The Indian occupation had seen the worst form of state oppression, aimed to subdue the spirit of the people of Kashmir, where over 100,000 have become martyrs to the cause of freedom, she said. During the ongoing wave of protests, Indian occupation forces deliberately targeted Kashmiri protestors with pellet guns, to maim and blind, as many of them as possible.

"India has thus gained the infamy of committing the first "mass blinding" in human history," Ambassador Lodhi said.

"The recent large-scale and well-orchestrated incidents of braid-chopping in occupied Kashmir, is yet another sinister attempt by the Indian occupation to violate the dignity and sanctity of women in the occupied territory."

At the same time, she said, India continues to escalate the situation along the Line of Control, in order to deflect global attention from its atrocities in occupied Jammu and Kashmir. This year alone, India has committed over 1100 ceasefire violations, a three-fold increase from 2016.

"We have warned India to desist from making any strategic miscalculation that could threaten regional peace and stability.

While Pakistan has exercised maximum restraint, we are fully capable of responding to any provocation in a timely and effective manner."

Despite Indian tactics, the Pakistani envoy said, the Kashmiri people were firm in their conviction that their quest for freedom cannot be suppressed through the barrel of a gun; their right to self-determination cannot be denied by any false pretense of sham elections; their indigenous struggle cannot be de-legitimized by blaming others.

"A peaceful settlement of the Kashmir dispute in accordance with the relevant UN Security Council Resolutions is both an imperative of justice, as well as the only pathway for lasting peace and stability in South Asia," Ambassador Lodhi added.             Meanwhile, a special meeting to discuss the Kashmir issue in all its aspects will be held on Sunday at the Pakistan Consulate General in New York to mark Black Day.             Members of Kashmiri and Pakistani communities in New York will attend the meeting, which is being hosted by Consul General Raja Ali Ejaz.

In a statement, Dr. Ghulam Nabi Fai, Secretary General of the World Kashmir Awareness Forum, who is in Berlin, Germany, to participate in the 'Million Man March' said that the struggle for freedom from Indian occupation would continue until the goal was accomplished.

The March near the Berlin Wall was announced by Barrister Sultan Mehmood Chaudhry, a former prime minister of Azad Kashmir.

About the significance of the Berlin Wall, Fai said the Kashmir ceasefire line also divides the land and the families.

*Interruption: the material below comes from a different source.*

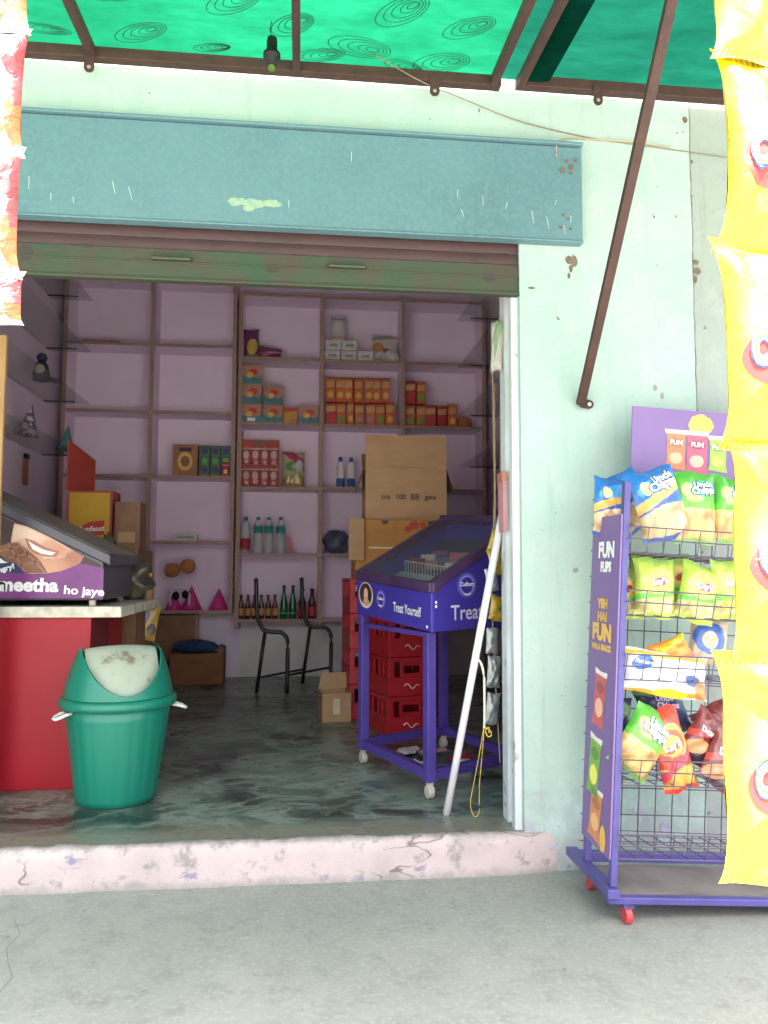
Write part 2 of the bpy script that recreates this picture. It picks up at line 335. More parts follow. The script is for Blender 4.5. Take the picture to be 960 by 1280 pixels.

He warned that there are some quarters who were suggesting to convert the ceasefire line into an international border. He warned that the proposals such as converting the ceasefire line into an international border were not only a non-solution but also a fallacy because it mocked the suffering, anguish and pain of Kashmiris.

Fai said that India's attempt to legalize its illegality rests on a bogus 'Instrument of Accession' by a Maharaja that the ruler had no authority to sign.

Even Alaister Lamb, a British scholar, had convincingly demonstrated that the Instrument was a bogus, he said. An original of the instrument has never been found, and there was no plausible explanation for disappearance if an original had ever existed.

Fai said that in their historic struggle for the self-determination, the people of Kashmir with poise, confidence and unity are taking their struggle to a new direction of non-violence and peaceful agitation.

In his statement, Sardar Sawar Khan, a former member of Azad Kashmir Council, said that a systematic campaign of terror had been launched against the people of Kashmir, with over 600 cases of pellet gun injuries. A deliberate targeting of youth with the intent to crush the movement should be of grave concern to leaders of the civilized nations, including the UN.

Sardar Sawar Khan stressed that Kashmir was a powder keg, and the issue could not be left to bilateral negotiations between India and Pakistan, a format that has proven sterile for more than 70 years. He added:

"What is needed is outside mediation and an equal partnership negotiating role for the people for Kashmir represented by the All Parties Hurriyet Conference. That approach cut the Gordian knot in Northern Ireland, and it would seem equally promising if applied in Kashmir."